- [DATA EXTRACT]

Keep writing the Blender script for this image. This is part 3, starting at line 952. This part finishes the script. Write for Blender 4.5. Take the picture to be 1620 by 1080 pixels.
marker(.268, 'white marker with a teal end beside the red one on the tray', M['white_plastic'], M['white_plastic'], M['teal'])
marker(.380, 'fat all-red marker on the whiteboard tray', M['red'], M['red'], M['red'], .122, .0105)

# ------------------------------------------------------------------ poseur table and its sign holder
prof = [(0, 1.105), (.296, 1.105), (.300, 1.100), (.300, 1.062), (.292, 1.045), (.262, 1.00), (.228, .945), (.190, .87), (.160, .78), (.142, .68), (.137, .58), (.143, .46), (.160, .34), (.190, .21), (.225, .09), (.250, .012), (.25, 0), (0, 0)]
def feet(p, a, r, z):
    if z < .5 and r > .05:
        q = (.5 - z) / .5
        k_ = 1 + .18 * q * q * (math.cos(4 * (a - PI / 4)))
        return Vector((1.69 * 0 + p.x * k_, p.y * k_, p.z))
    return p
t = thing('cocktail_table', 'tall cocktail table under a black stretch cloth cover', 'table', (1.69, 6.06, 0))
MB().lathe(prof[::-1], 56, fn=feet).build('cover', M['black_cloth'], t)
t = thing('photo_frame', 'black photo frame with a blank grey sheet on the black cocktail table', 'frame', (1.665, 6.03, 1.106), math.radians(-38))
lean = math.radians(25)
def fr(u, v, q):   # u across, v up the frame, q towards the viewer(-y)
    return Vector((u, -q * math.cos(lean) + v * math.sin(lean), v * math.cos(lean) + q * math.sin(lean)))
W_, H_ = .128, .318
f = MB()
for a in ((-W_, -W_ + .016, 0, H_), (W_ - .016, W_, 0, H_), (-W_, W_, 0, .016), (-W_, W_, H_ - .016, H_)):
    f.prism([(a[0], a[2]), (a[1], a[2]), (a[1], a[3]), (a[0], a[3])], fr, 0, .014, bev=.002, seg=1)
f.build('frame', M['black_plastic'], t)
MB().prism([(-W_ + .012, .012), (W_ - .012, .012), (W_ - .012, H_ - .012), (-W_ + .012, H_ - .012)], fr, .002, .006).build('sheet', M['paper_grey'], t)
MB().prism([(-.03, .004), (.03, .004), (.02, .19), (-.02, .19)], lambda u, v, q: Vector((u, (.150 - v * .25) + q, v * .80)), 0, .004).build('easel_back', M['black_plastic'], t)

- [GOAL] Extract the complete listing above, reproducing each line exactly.

- [FINISHED TASK]
Keep writing the Blender script for this image. This is part 3, starting at line 952. This part finishes the script. Write for Blender 4.5. Take the picture to be 1620 by 1080 pixels.
marker(.268, 'white marker with a teal end beside the red one on the tray', M['white_plastic'], M['white_plastic'], M['teal'])
marker(.380, 'fat all-red marker on the whiteboard tray', M['red'], M['red'], M['red'], .122, .0105)

# ------------------------------------------------------------------ poseur table and its sign holder
prof = [(0, 1.105), (.296, 1.105), (.300, 1.100), (.300, 1.062), (.292, 1.045), (.262, 1.00), (.228, .945), (.190, .87), (.160, .78), (.142, .68), (.137, .58), (.143, .46), (.160, .34), (.190, .21), (.225, .09), (.250, .012), (.25, 0), (0, 0)]
def feet(p, a, r, z):
    if z < .5 and r > .05:
        q = (.5 - z) / .5
        k_ = 1 + .18 * q * q * (math.cos(4 * (a - PI / 4)))
        return Vector((1.69 * 0 + p.x * k_, p.y * k_, p.z))
    return p
t = thing('cocktail_table', 'tall cocktail table under a black stretch cloth cover', 'table', (1.69, 6.06, 0))
MB().lathe(prof[::-1], 56, fn=feet).build('cover', M['black_cloth'], t)
t = thing('photo_frame', 'black photo frame with a blank grey sheet on the black cocktail table', 'frame', (1.665, 6.03, 1.106), math.radians(-38))
lean = math.radians(25)
def fr(u, v, q):   # u across, v up the frame, q towards the viewer(-y)
    return Vector((u, -q * math.cos(lean) + v * math.sin(lean), v * math.cos(lean) + q * math.sin(lean)))
W_, H_ = .128, .318
f = MB()
for a in ((-W_, -W_ + .016, 0, H_), (W_ - .016, W_, 0, H_), (-W_, W_, 0, .016), (-W_, W_, H_ - .016, H_)):
    f.prism([(a[0], a[2]), (a[1], a[2]), (a[1], a[3]), (a[0], a[3])], fr, 0, .014, bev=.002, seg=1)
f.build('frame', M['black_plastic'], t)
MB().prism([(-W_ + .012, .012), (W_ - .012, .012), (W_ - .012, H_ - .012), (-W_ + .012, H_ - .012)], fr, .002, .006).build('sheet', M['paper_grey'], t)
MB().prism([(-.03, .004), (.03, .004), (.02, .19), (-.02, .19)], lambda u, v, q: Vector((u, (.150 - v * .25) + q, v * .80)), 0, .004).build('easel_back', M['black_plastic'], t)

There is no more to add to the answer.